Crimson Gold

Crimson Gold

Iranian director Jafar Panahi burst onto the world cinema scene in the mid-’90s with The White Balloon. What appeared to be a simplistic tale about a young girl trying to buy a goldfish for New Year’s was revealed to be much more—a moving meditation on a changing Iran, driven home by an extraordinary freeze-frame ending. His next two features, The Mirror and The Circle, both garnered critical acclaim but couldn’t match the subtlety of his debut. Crimson Gold, which won major prizes at both the Cannes and Chicago film festivals, is a move in the right direction but is still tripped up by Panahi’s occasionally clumsy direction.

The movie opens with a spectacular, long, static shot, which features the end of a store robbery gone bad. Because the camera doesn’t move, it’s sometimes hard to tell what’s going on (a nice effect), and we’re forced to rely on the evocative, ambient soundtrack. The scene ends with the apparent suicide of one of the robbers, a heavy-set man known as Hussein.

The rest of the movie is a flashback, revealing who Hussein is and how he came to rob a jewelry store. Hussein turns out to be a compelling figure: courteous, about to be married, and working as a pizza deliveryman. His deliveries take him to some of Tehran’s richer neighborhoods. Indeed, this is one of the first Iranian films to reach the west that reveals the wealthier side of the country. Hussein’s interactions with the rich are sometimes friendly, sometimes rude, but always awkward, and the contrast between their opulence and his lack of opportunity is striking.

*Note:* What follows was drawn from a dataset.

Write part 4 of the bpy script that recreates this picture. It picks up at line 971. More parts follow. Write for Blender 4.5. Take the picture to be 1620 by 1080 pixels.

Indeed, maybe a bit too striking. Panahi and screenwriter Abbas Kiarostami are so intent on driving home the contrast that they drag out each scene a good two or three minutes longer than necessary. An early confrontation in the jewelry store is powerful at first but undermined by the sheer length of the scene. And a final sequence in a condo high above Iran dissipates its powerful message in a long coda.

Nonetheless, Crimson Gold is filled with tremendous acting, especially from Hussein Emadeddin as Hussein, and Panahi’s visual style continues to develop. The Iranian New Wave’s penchant for portraying ordinary but compelling characters struggling through their daily lives is a welcome contrast to Hollywood’s fixation on the stylish and famous.